**Information supplied:**
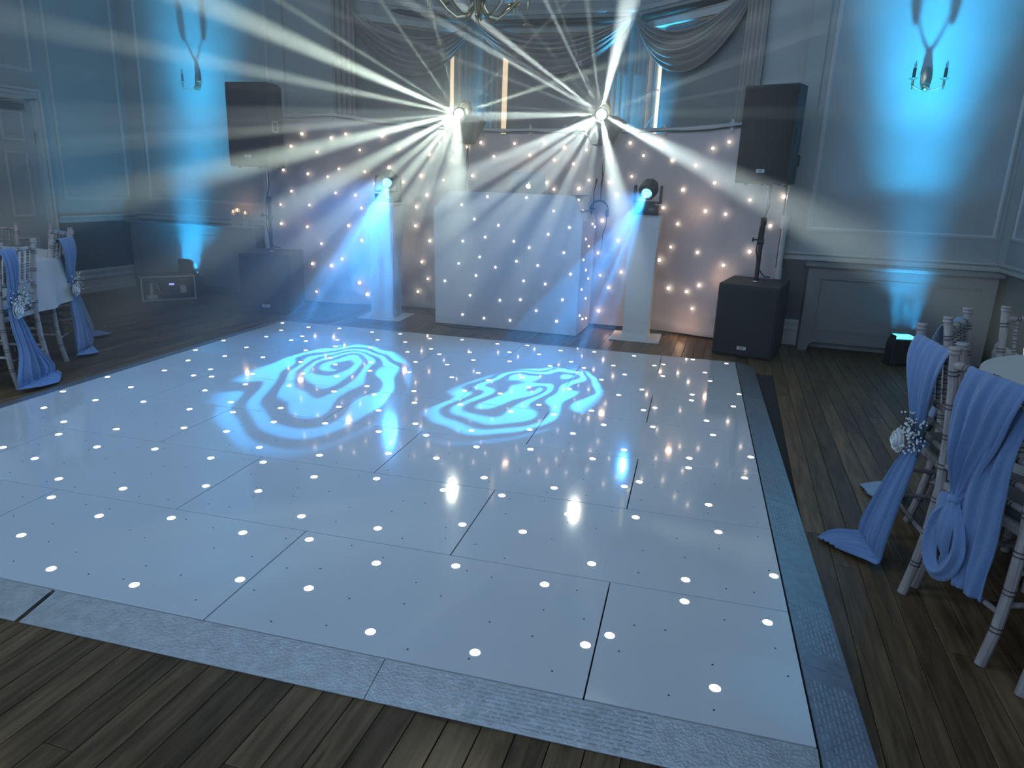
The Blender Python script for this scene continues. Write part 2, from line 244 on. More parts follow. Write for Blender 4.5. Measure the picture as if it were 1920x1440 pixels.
# ------------------------------------------------------------------ mesh helpers
class MB:
    def __init__(s): s.v = []; s.f = []
    def add(s, vs, fs):
        o = len(s.v); s.v += [tuple(v) for v in vs]; s.f += [tuple(i + o for i in f) for f in fs]; return s
    def box(s, x0, x1, y0, y1, z0, z1, m=None):
        vs = [Vector(p) for p in ((x0, y0, z0), (x1, y0, z0), (x1, y1, z0), (x0, y1, z0), (x0, y0, z1), (x1, y0, z1), (x1, y1, z1), (x0, y1, z1))]
        if m is not None: vs = [m @ v for v in vs]
        return s.add(vs, [(0, 3, 2, 1), (4, 5, 6, 7), (0, 1, 5, 4), (1, 2, 6, 5), (2, 3, 7, 6), (3, 0, 4, 7)])
    def prism(s, poly, a, b, axis='z'):
        # poly: 2-D points (counter clockwise); extruded from a to b along axis
        n = len(poly)
        def P(p, h): return {'z': (p[0], p[1], h), 'y': (p[0], h, p[1]), 'x': (h, p[0], p[1])}[axis]
        vs = [P(p, a) for p in poly] + [P(p, b) for p in poly]
        fs = [tuple(range(n))[::-1], tuple(range(n, 2 * n))] + [(i, (i + 1) % n, n + (i + 1) % n, n + i) for i in range(n)]
        return s.add(vs, fs)
    def tube(s, pts, r, n=8, cap=True):
        pts = [Vector(p) for p in pts]; m = len(pts)
        rs = r if isinstance(r, (list, tuple)) else [r] * m
        vs = []; prev = None
        for i, p in enumerate(pts):
            d = (pts[min(i + 1, m - 1)] - pts[max(i - 1, 0)]).normalized()
            if prev is None:
                a = Vector((0, 0, 1)) if abs(d.z) < .9 else Vector((1, 0, 0))
                a = (a - d * a.dot(d)).normalized()
            else:
                a = (prev - d * prev.dot(d)).normalized()
            prev = a; b = d.cross(a)
            for k in range(n):
                t = 2 * PI * k / n; vs.append(p + (a * math.cos(t) + b * math.sin(t)) * rs[i])
        fs = []
        for i in range(m - 1):
            for k in range(n):
                fs.append((i * n + k, i * n + (k + 1) % n, (i + 1) * n + (k + 1) % n, (i + 1) * n + k))
        if cap: fs += [tuple(range(n))[::-1], tuple(range((m - 1) * n, m * n))]
        return s.add(vs, fs)
    def lathe(s, prof, c=(0, 0, 0), n=16, m=None):
        vs = []; c = Vector(c)
        for r, z in prof:
            for k in range(n):
                t = 2 * PI * k / n; v = Vector((r * math.cos(t), r * math.sin(t), z))
                if m is not None: v = m @ v
                vs.append(v + c)
        fs = []
        for i in range(len(prof) - 1):
            for k in range(n):
                fs.append((i * n + k, i * n + (k + 1) % n, (i + 1) * n + (k + 1) % n, (i + 1) * n + k))
        L = (len(prof) - 1) * n
        if prof[0][0] > .005: fs += [(L + k, L + (k + 1) % n, (k + 1) % n, k) for k in range(n)]
        else: fs += [tuple(range(n))[::-1], tuple(range(L, L + n))]
        return s.add(vs, fs)
    def sph(s, c, r, n=8, k=5, sc=(1, 1, 1)):
        prof = [(max(1e-4, r * math.sin(PI * i / k)), -r * math.cos(PI * i / k)) for i in range(k + 1)]
        return s.lathe(prof, c, n, Matrix.Diagonal((sc[0], sc[1], sc[2])))
    def grid(s, fn, nu, nv):
        vs = [fn(i / nu, j / nv) for j in range(nv + 1) for i in range(nu + 1)]
        fs = [(j * (nu + 1) + i, j * (nu + 1) + i + 1, (j + 1) * (nu + 1) + i + 1, (j + 1) * (nu + 1) + i) for j in range(nv) for i in range(nu)]
        return s.add(vs, fs)
    def mesh(s, name, m, smooth=False, bevel=0, seg=2):
        me = bpy.data.meshes.new(name); me.from_pydata(s.v, [], s.f); me.validate()
        bm = bmesh.new(); bm.from_mesh(me)
        bmesh.ops.recalc_face_normals(bm, faces=bm.faces)
        if bevel: bmesh.ops.bevel(bm, geom=[e for e in bm.edges if e.calc_face_angle(0) > .5], offset=bevel, segments=seg, affect='EDGES', profile=.5)
        bm.to_mesh(me); bm.free()
        me.materials.append(m)
        if smooth:
            for p in me.polygons: p.use_smooth = True
            me.set_sharp_from_angle(angle=R(smooth if smooth is not True else 40))
        return me
    def build(s, name, m, parent=None, smooth=False, bevel=0, seg=2, loc=None, kind=None, label=None):
        return link(name, s.mesh(name, m, smooth, bevel, seg), parent, loc, kind, label)
def link(name, me, parent=None, loc=None, kind=None, label=None):
    o = bpy.data.objects.new(name, me); COL.objects.link(o)
    if parent is not None: o.parent = parent
    if loc is not None: o.location = loc
    if kind: o['kind'] = kind
    if label: o['label'] = label
    return o
def tag(o, label, cat, group=None, kind=None):
    o['label'] = label; o['category'] = cat
    if group: o['group'] = group
    if kind: o['kind'] = kind
    return o
def thing(name, label, cat, loc=(0, 0, 0), rz=0, group=None):
    o = bpy.data.objects.new(name, None); COL.objects.link(o); o.location = loc; o.rotation_euler = (0, 0, rz)
    o.empty_display_size = .05
    return tag(o, label, cat, group)
KIDS = {}
def copy_tree(o, parent=None):
    c = o.copy(); COL.objects.link(c)
    if parent is not None: c.parent = parent
    for ch in [x for x in COL.objects if x.parent == o]: copy_tree(ch, c)
    return c
def text_mesh(name, s, size, m, parent, mtx, extrude=.001):
    cu = bpy.data.curves.new(name, 'FONT'); cu.body = s; cu.size = size; cu.extrude = extrude; cu.align_x = 'CENTER'; cu.align_y = 'CENTER'
    t = bpy.data.objects.new(name, cu); COL.objects.link(t)
    dg = bpy.context.evaluated_depsgraph_get(); me = bpy.data.meshes.new_from_object(t.evaluated_get(dg))
    bpy.data.objects.remove(t); bpy.data.curves.remove(cu)
    me.transform(mtx); me.materials.clear(); me.materials.append(m)
    return link(name, me, parent)
def smooth1(t): t = max(0, min(1, t)); return t * t * (3 - 2 * t)
def interp(x, xs, ys):
    if x <= xs[0]: return ys[0]
    for i in range(len(xs) - 1):
        if x <= xs[i + 1]: return ys[i] + (ys[i + 1] - ys[i]) * (x - xs[i]) / (xs[i + 1] - xs[i])
    return ys[-1]
FRONT = Matrix(((1, 0, 0, 0), (0, 0, -1, 0), (0, 1, 0, 0), (0, 0, 0, 1)))   # text plane facing -y

# ------------------------------------------------------------------ room shell
CEIL = 3.75
YF = -8.6   # the room is open behind the camera
floor_base = MB().box(-9.2, 0, YF, 1.0, -.06, -.012).build('floor', M_floorbase, kind='structure')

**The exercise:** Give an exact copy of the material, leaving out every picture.

**Worked solution:**
The Blender Python script for this scene continues. Write part 2, from line 244 on. More parts follow. Write for Blender 4.5. Measure the picture as if it were 1920x1440 pixels.
# ------------------------------------------------------------------ mesh helpers
class MB:
    def __init__(s): s.v = []; s.f = []
    def add(s, vs, fs):
        o = len(s.v); s.v += [tuple(v) for v in vs]; s.f += [tuple(i + o for i in f) for f in fs]; return s
    def box(s, x0, x1, y0, y1, z0, z1, m=None):
        vs = [Vector(p) for p in ((x0, y0, z0), (x1, y0, z0), (x1, y1, z0), (x0, y1, z0), (x0, y0, z1), (x1, y0, z1), (x1, y1, z1), (x0, y1, z1))]
        if m is not None: vs = [m @ v for v in vs]
        return s.add(vs, [(0, 3, 2, 1), (4, 5, 6, 7), (0, 1, 5, 4), (1, 2, 6, 5), (2, 3, 7, 6), (3, 0, 4, 7)])
    def prism(s, poly, a, b, axis='z'):
        # poly: 2-D points (counter clockwise); extruded from a to b along axis
        n = len(poly)
        def P(p, h): return {'z': (p[0], p[1], h), 'y': (p[0], h, p[1]), 'x': (h, p[0], p[1])}[axis]
        vs = [P(p, a) for p in poly] + [P(p, b) for p in poly]
        fs = [tuple(range(n))[::-1], tuple(range(n, 2 * n))] + [(i, (i + 1) % n, n + (i + 1) % n, n + i) for i in range(n)]
        return s.add(vs, fs)
    def tube(s, pts, r, n=8, cap=True):
        pts = [Vector(p) for p in pts]; m = len(pts)
        rs = r if isinstance(r, (list, tuple)) else [r] * m
        vs = []; prev = None
        for i, p in enumerate(pts):
            d = (pts[min(i + 1, m - 1)] - pts[max(i - 1, 0)]).normalized()
            if prev is None:
                a = Vector((0, 0, 1)) if abs(d.z) < .9 else Vector((1, 0, 0))
                a = (a - d * a.dot(d)).normalized()
            else:
                a = (prev - d * prev.dot(d)).normalized()
            prev = a; b = d.cross(a)
            for k in range(n):
                t = 2 * PI * k / n; vs.append(p + (a * math.cos(t) + b * math.sin(t)) * rs[i])
        fs = []
        for i in range(m - 1):
            for k in range(n):
                fs.append((i * n + k, i * n + (k + 1) % n, (i + 1) * n + (k + 1) % n, (i + 1) * n + k))
        if cap: fs += [tuple(range(n))[::-1], tuple(range((m - 1) * n, m * n))]
        return s.add(vs, fs)
    def lathe(s, prof, c=(0, 0, 0), n=16, m=None):
        vs = []; c = Vector(c)
        for r, z in prof:
            for k in range(n):
                t = 2 * PI * k / n; v = Vector((r * math.cos(t), r * math.sin(t), z))
                if m is not None: v = m @ v
                vs.append(v + c)
        fs = []
        for i in range(len(prof) - 1):
            for k in range(n):
                fs.append((i * n + k, i * n + (k + 1) % n, (i + 1) * n + (k + 1) % n, (i + 1) * n + k))
        L = (len(prof) - 1) * n
        if prof[0][0] > .005: fs += [(L + k, L + (k + 1) % n, (k + 1) % n, k) for k in range(n)]
        else: fs += [tuple(range(n))[::-1], tuple(range(L, L + n))]
        return s.add(vs, fs)
    def sph(s, c, r, n=8, k=5, sc=(1, 1, 1)):
        prof = [(max(1e-4, r * math.sin(PI * i / k)), -r * math.cos(PI * i / k)) for i in range(k + 1)]
        return s.lathe(prof, c, n, Matrix.Diagonal((sc[0], sc[1], sc[2])))
    def grid(s, fn, nu, nv):
        vs = [fn(i / nu, j / nv) for j in range(nv + 1) for i in range(nu + 1)]
        fs = [(j * (nu + 1) + i, j * (nu + 1) + i + 1, (j + 1) * (nu + 1) + i + 1, (j + 1) * (nu + 1) + i) for j in range(nv) for i in range(nu)]
        return s.add(vs, fs)
    def mesh(s, name, m, smooth=False, bevel=0, seg=2):
        me = bpy.data.meshes.new(name); me.from_pydata(s.v, [], s.f); me.validate()
        bm = bmesh.new(); bm.from_mesh(me)
        bmesh.ops.recalc_face_normals(bm, faces=bm.faces)
        if bevel: bmesh.ops.bevel(bm, geom=[e for e in bm.edges if e.calc_face_angle(0) > .5], offset=bevel, segments=seg, affect='EDGES', profile=.5)
        bm.to_mesh(me); bm.free()
        me.materials.append(m)
        if smooth:
            for p in me.polygons: p.use_smooth = True
            me.set_sharp_from_angle(angle=R(smooth if smooth is not True else 40))
        return me
    def build(s, name, m, parent=None, smooth=False, bevel=0, seg=2, loc=None, kind=None, label=None):
        return link(name, s.mesh(name, m, smooth, bevel, seg), parent, loc, kind, label)
def link(name, me, parent=None, loc=None, kind=None, label=None):
    o = bpy.data.objects.new(name, me); COL.objects.link(o)
    if parent is not None: o.parent = parent
    if loc is not None: o.location = loc
    if kind: o['kind'] = kind
    if label: o['label'] = label
    return o
def tag(o, label, cat, group=None, kind=None):
    o['label'] = label; o['category'] = cat
    if group: o['group'] = group
    if kind: o['kind'] = kind
    return o
def thing(name, label, cat, loc=(0, 0, 0), rz=0, group=None):
    o = bpy.data.objects.new(name, None); COL.objects.link(o); o.location = loc; o.rotation_euler = (0, 0, rz)
    o.empty_display_size = .05
    return tag(o, label, cat, group)
KIDS = {}
def copy_tree(o, parent=None):
    c = o.copy(); COL.objects.link(c)
    if parent is not None: c.parent = parent
    for ch in [x for x in COL.objects if x.parent == o]: copy_tree(ch, c)
    return c
def text_mesh(name, s, size, m, parent, mtx, extrude=.001):
    cu = bpy.data.curves.new(name, 'FONT'); cu.body = s; cu.size = size; cu.extrude = extrude; cu.align_x = 'CENTER'; cu.align_y = 'CENTER'
    t = bpy.data.objects.new(name, cu); COL.objects.link(t)
    dg = bpy.context.evaluated_depsgraph_get(); me = bpy.data.meshes.new_from_object(t.evaluated_get(dg))
    bpy.data.objects.remove(t); bpy.data.curves.remove(cu)
    me.transform(mtx); me.materials.clear(); me.materials.append(m)
    return link(name, me, parent)
def smooth1(t): t = max(0, min(1, t)); return t * t * (3 - 2 * t)
def interp(x, xs, ys):
    if x <= xs[0]: return ys[0]
    for i in range(len(xs) - 1):
        if x <= xs[i + 1]: return ys[i] + (ys[i + 1] - ys[i]) * (x - xs[i]) / (xs[i + 1] - xs[i])
    return ys[-1]
FRONT = Matrix(((1, 0, 0, 0), (0, 0, -1, 0), (0, 1, 0, 0), (0, 0, 0, 1)))   # text plane facing -y

# ------------------------------------------------------------------ room shell
CEIL = 3.75
YF = -8.6   # the room is open behind the camera
floor_base = MB().box(-9.2, 0, YF, 1.0, -.06, -.012).build('floor', M_floorbase, kind='structure')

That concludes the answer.